Ho negli occhi ancora l’immagine di quel bambino che mi ha chiesto di “non costruire più mine”. Perciò io, con altre poche operaie, abbiamo continuato a parlarne anche fuori dei cancelli della fabbrica e in giro per l’Italia. ….
Al primo incontro internazionale contro le mine, tenutosi a Brescia nel 1994, abbiamo partecipato anche 5 operaie della Valsella. Ci siamo presentate con uno striscione e la domanda più lecita del mondo: “Perché per vivere dobbiamo costruire mine che uccidono?”. Sempre più gente capiva e ci seguiva. E il coraggio di richiedere la riconversione della Valsella aumentava sempre più.
La vita in fabbrica era molto dura per noi, e soprattutto per me, perché ero controllata a vista. Ho avuto da soffrire, da sopportare. Dal 1994, la Valsella non ha più prodotto mine; non per volontà dell’azienda, ma per la forza nostra e di chi ci ha aiutato; per la tenacia di chi ha lottato fino a far approvare la legge 374 del 1997. Così pure la SEI ha smesso di riempire le mine di esplosivo, anche se continua a riempire di esplosivo vari tipi di bombe, nella sua sede rinnovata e potenziata di Domusnovas, in Sardegna. Io voglio dire a tutti voi, che le mine hanno già fatto troppi danni e troppi morti, e che purtroppo continueranno a farne ancora, finché non saranno disinnescate e distrutte tutte le mine che sono state disseminate e piazzate in tante parti del mondo.

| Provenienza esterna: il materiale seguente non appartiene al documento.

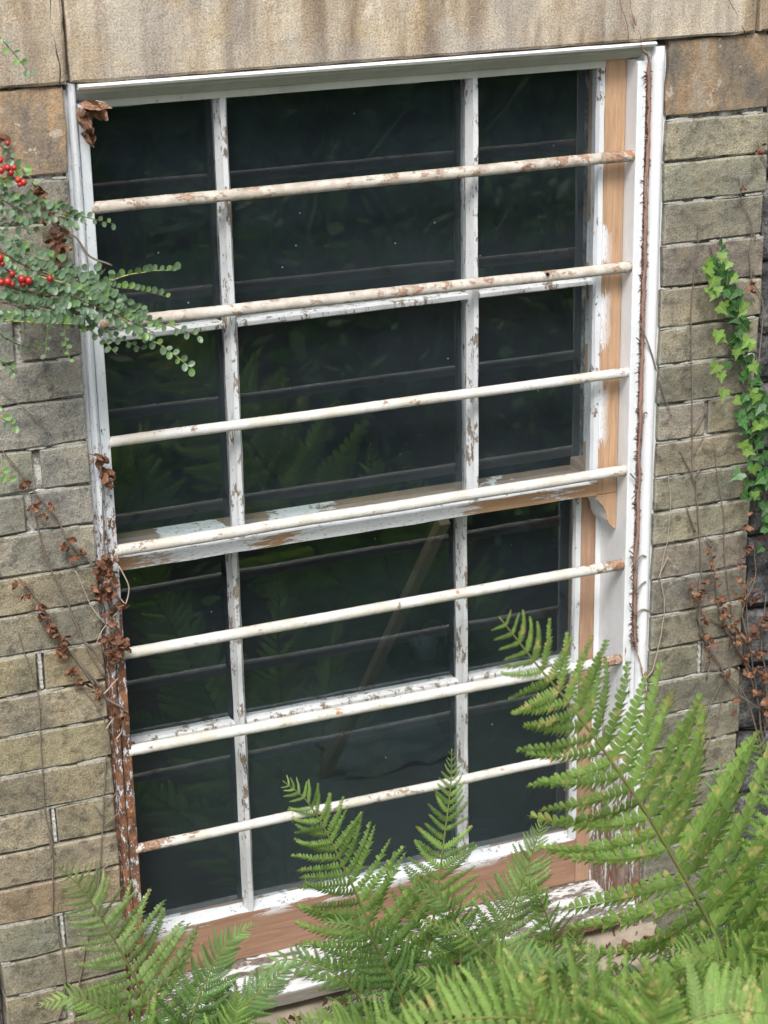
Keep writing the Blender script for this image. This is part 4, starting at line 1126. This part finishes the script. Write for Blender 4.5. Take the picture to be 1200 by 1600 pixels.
vine('long bare vine stem wandering down the left bricks', [[(70, 1640), (100, 1560), (95, 1470), (83, 1440), (82, 1330), (70, 1262), (62, 1130), (58, 1080), (35, 1010), (28, 985)], [(82, 1340), (75, 1300), (87, 1335)]])
vine('bare vine stem forking beside the left jamb at the bottom', [[(110, 1640), (125, 1530), (140, 1450), (155, 1370), (160, 1290), (165, 1200), (170, 1150), (160, 1120), (130, 1075)], [(160, 1275), (146, 1258)], [(158, 1360), (180, 1345)], [(164, 1290), (185, 1270)], [(166, 1255), (182, 1238)]])
vine('pale thin vine stem looping over the left jamb above the fern', [[(185, 885), (200, 915), (195, 945), (165, 975), (148, 1010)], [(165, 975), (142, 945), (118, 892)], [(195, 945), (185, 930)], [(162, 1085), (185, 1060)], [(165, 1140), (178, 1122)], [(180, 1155), (192, 1140), (190, 1110)]], mat='stem_pale', Y=-.014, r0=.0016)
vine('withered vine with brown leaf tufts on the bricks left of the lower panes', [[(195, 1108), (165, 1090), (150, 1065), (110, 1020), (90, 985), (70, 955), (45, 920), (28, 903)], [(150, 1070), (125, 1040), (112, 1018)]], [(29, 908, 4, 3), (42, 930, 3, 3), (61, 945, 5, 3), (65, 960, 5, 4), (80, 975, 5, 4), (82, 990, 8, 4), (98, 1005, 8, 5), (98, 1020, 7, 4), (115, 1045, 6, 5), (133, 1065, 5, 4), (155, 1085, 6, 5), (190, 1118, 8, 5)], r0=.0024)
vine('dark thorny vine crossing the left bricks towards the jamb clump', [[(150, 885), (130, 870), (108, 845), (90, 815), (60, 775), (30, 735), (0, 700)], [(165, 1060), (130, 1000), (100, 930), (75, 880), (60, 830), (52, 800)], [(160, 1040), (150, 1020), (130, 1000)]], [(33, 757, 3, 3), (50, 786, 4, 4), (76, 785, 3, 2), (72, 805, 3, 2), (105, 850, 5, 4), (125, 865, 4, 4)], r0=.0022)
vine('fine dark vine slanting across the upper left bricks', [[(80, 680), (50, 650), (20, 625), (0, 610)], [(70, 565), (40, 540), (0, 515)]], r0=.0011)
vine('short vine with limp brown leaves beside the red berries', [[(175, 415), (140, 400), (120, 372), (100, 360), (75, 330), (60, 290), (40, 270), (20, 250), (0, 200)]], [(58, 292, 3, 4), (57, 305, 3, 3), (65, 335, 3, 4), (85, 352, 5, 4), (88, 372, 7, 5), (92, 385, 7, 6), (8, 215, 3, 3)], r0=.002, lsize=(.012, .02))
jc = vine('clumps of rust brown dead leaves clinging to the left jamb', [[(172, 1030), (170, 950), (165, 890), (160, 800), (158, 725), (133, 705)]], [(158, 712, 4, 3), (156, 735, 5, 4), (160, 752, 4, 4), (150, 720, 3, 3), (158, 880, 11, 6), (166, 892, 9, 6), (172, 872, 4, 5), (158, 920, 7, 5), (174, 920, 7, 5), (182, 945, 6, 4), (178, 998, 8, 5), (188, 1010, 8, 5), (180, 1022, 8, 5), (172, 960, 3, 4)], r0=.002, Y=-.006, lsize=(.012, .022))
vine('straight bare vine stem up the middle of the right bricks', [[(1095, 1000), (1092, 930), (1096, 880), (1090, 800), (1088, 760), (1082, 740), (1082, 640), (1080, 500), (1084, 430), (1090, 380), (1092, 345)], [(1082, 680), (1097, 655), (1102, 630)], [(1083, 710), (1092, 695), (1102, 680)], [(1087, 755), (1070, 720), (1062, 705)], [(1086, 830), (1075, 800), (1072, 790)], [(1088, 740), (1096, 730)], [(1090, 772), (1096, 762)], [(1105, 1060), (1110, 1020), (1090, 960)]], mat='stem', r0=.0019)
vine('right edge bare vine stem beside the ivy', [[(1180, 620), (1192, 480), (1175, 440), (1172, 400), (1175, 350), (1160, 320), (1157, 290), (1155, 275)], [(1200, 262), (1190, 240), (1185, 222)], [(1180, 372), (1175, 355)]], [(1186, 232, 3, 3), (1174, 448, 3, 3), (1159, 292, 2, 2)], r0=.0016)
vine('thin pale vine arcing beside the right jamb', [[(1010, 1060), (1022, 1040), (1035, 980), (1038, 940), (1032, 900), (1035, 880), (1043, 840), (1047, 790), (1045, 740), (1042, 730)], [(1028, 905), (1043, 870)], [(1060, 890), (1052, 885), (1055, 893)]], mat='stem_pale', r0=.0013)
vine('forked vine stem down the lower right bricks', [[(1140, 1010), (1142, 950), (1133, 870), (1130, 800), (1120, 730), (1117, 700)], [(1100, 1180), (1125, 1110), (1135, 1060), (1145, 1020)], [(1080, 1180), (1110, 1100), (1125, 1070)], [(1030, 590), (1040, 625), (1050, 650)]], r0=.0016)
vine('thin vine and hair cracks down the lintel above the right jamb', [[(983, 60), (980, 40), (970, 10), (968, -10)]], Y=-.019, r0=.0009)
# large dry leaf in the top left corner of the frame
dl = empty('dry_leaf', at(130, 165, -.005), 'large curled dry leaf stuck in the top left corner of the window frame', 'leaf')
def blade(p0, p1, w, seed):
    A_ = at(*p0, -.008); B_ = at(*p1, -.016); d = B_ - A_; L = d.length; d.normalize(); sd3 = d.cross(Vector((0, -1, 0))).normalized(); s = MB(); n = 14
    for i in range(n + 1):
        u = i / n
        for j in range(n + 1):
            v = j / n - .5; ang = 2 * math.pi * u
            hw = w * (math.sin(math.pi * min(1, u * .93 + .05)) ** .55) * (1 + .45 * noise.noise(Vector((u * 4.5, seed, (v > 0) * 5.))))
            q = A_ + d * L * (u + .10 * noise.noise(Vector((v * 5, seed, 1)))) + sd3 * v * 2 * hw
            q.y += -.012 + .016 * math.cos(v * 5.5 + seed) + .014 * noise.noise(Vector((u * 3.2, v * 4, seed))) + .006 * abs(noise.noise(Vector((u * 8, v * 8, seed))))
            s.v.append(q)
    for i in range(n):
        for j in range(n): a = i * (n + 1) + j; s.f.append((a, a + 1, a + n + 2, a + n + 1))
    s.build('blade', M['dead_grey'], dl, fix=False, smooth=False)
blade((124, 164), (168, 164), .007, 2)
blade((140, 158), (160, 186), .012, 5)
blade((126, 166), (139, 204), .013, 9)
blade((129, 192), (143, 226), .011, 14)
s = MB(); s.tube(pxline([(150, 157), (162, 160), (169, 164)], -.014), .0009, 5); s.build('stalk', M['stem_pale'], dl, smooth=True)

# fallen leaves and crumbs on the stone sill
rl = random.Random(31); fl = empty('fallen_leaves', (.6, -.05, -1.67), 'scatter of brown fallen leaves and crumbs on the stone sill under the ferns', 'leaf litter', kind='stuff')
s = MB()
for i in range(70):
    me = rl.choice(DL); m = mat_frame((rl.uniform(.0, 1.1), rl.uniform(-.09, -.01), -1.668), (rl.uniform(-1, 1), rl.uniform(-1, 1), .1), (rl.uniform(-.4, .4), rl.uniform(-.4, .4), 1), rl.uniform(.012, .03))
    b = len(s.v); s.v += [m @ v.co for v in me.vertices]; s.f += [tuple(b + k for k in p.vertices) for p in me.polygons]
s.build('litter', M['dead'], fl, fix=False)

# ================================================================ UNDERGROWTH (what the panes reflect)
ru = random.Random(77); s = MB()
def uleaf(p, L):
    a = Vector((ru.gauss(0, 1), ru.gauss(0, 1), ru.gauss(.2, .7))).normalized(); b = a.orthogonal().normalized(); b = (Matrix.Rotation(ru.uniform(0, 6.28), 3, a) @ b)
    w = L * ru.uniform(.16, .3)
    s.quad(p, p + a * L * .5 + b * w, p + a * L, p + a * L * .5 - b * w)
for i in range(42000):
    x = ru.uniform(-3.5, 5.5); y = -3.75 - abs(ru.gauss(0, 1.2))
    cl = noise.noise(Vector((x * 1.1, y * 1.1, 3)))
    h = ground_h(x, y) + abs(ru.gauss(0, .5)) * (1 + cl * 1.4)
    uleaf(Vector((x, y, h)), ru.uniform(.03, .10))
for i in range(9000):
    x = ru.uniform(-3.2, 5); y = ru.uniform(-3.4, -1.3)
    if abs(x - CAM.x) < .7 and y < -2.6: continue
    cl = noise.noise(Vector((x * 2.1, y * 2.1, 8)))
    if cl < -.05: continue
    top = min(.34, (-y - .9) * .3)
    uleaf(Vector((x, y, ground_h(x, y) + ru.random() * top)), ru.uniform(.04, .11))
for i in range(900):
    x = ru.uniform(-3, 4.5); y = ru.uniform(-4.6, -1.5)
    if abs(x - CAM.x) < .8 and y < -2.4: continue
    p = Vector((x, y, ground_h(x, y))); a = ru.uniform(0, 6.28); L = ru.uniform(.25, .7) * (.45 if y > -2.4 else 1); lean = ru.uniform(.2, .8); w = ru.uniform(.004, .010)
    dd = Vector((math.cos(a), math.sin(a), 0)); sd2 = Vector((-dd.y, dd.x, 0)); b0 = len(s.v)
    for k in range(6):
        t = k / 5; q = p + dd * L * lean * t * t + Vector((0, 0, L * (t - .35 * lean * t * t))); ww = w * (1 - t * .9)
        s.v += [q - sd2 * ww, q + sd2 * ww]
    for k in range(5): s.f.append((b0 + 2 * k, b0 + 2 * k + 1, b0 + 2 * k + 3, b0 + 2 * k + 2))
tag(s.build('undergrowth', M['under'], fix=False), 'low mixed undergrowth on the bank facing the window', None, kind='stuff')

Io voglio dire a tutti voi, che anche le bombe della SEI SpA e le armi di ogni altra fabbrica, hanno già fatto troppi danni e troppi morti. È molto meglio non farne più.
Care amiche, Cari amici, stiamo attenti perché le aziende, quando si tratta di produzione militare e bellica, ci raccontano tante balle. Io l’ho provato di persona. La battaglia della Valsella ci è costata 18 mesi di CIG e senza stipendio.
Ma ne è valsa la pena. Nel 1998, la Valsella è stata messa in liquidazione ed è stata prelevata da un’altra Società; è stato fatto un accordo sindacale per distruggere tutto quello che riguardava la produzione delle mine antipersona e per produrre solo prodotti civili. A me è stato dato l’incarico di tagliuzzare e distruggere tutta la documentazione aziendale che riguardava la sperimentazione, la produzione e il commercio delle mine. Gli stampi sono stati danneggiati e venduti a “ferro vecchio”. Noi siamo fieri di questo risultato.
E ringrazio il nostro Presidente Carlo A. Ciampi per avermi voluto onorare con il riconoscimento di “Cavaliere della Repubblica”.
Come donna e come madre e come sindacalista, sono fiera della battaglia che ho fatto; e la farei di nuovo. E prego anche voi di provare a fare lo stesso. Vi abbraccio e vi prego, ancora una volta, di credere nella via della riconversione. Fare prodotti che favoriscono lo sviluppo e il benessere di tutti i popoli, anche di quelli più poveri nel mondo, questo è l’unico investimento che rende, perché genera ricchezza, sicurezza e felicità condivisa. Mine, bombe e armi che producono distruzione, non sono un investimento, ma una pazzia che non dobbiamo più permettere.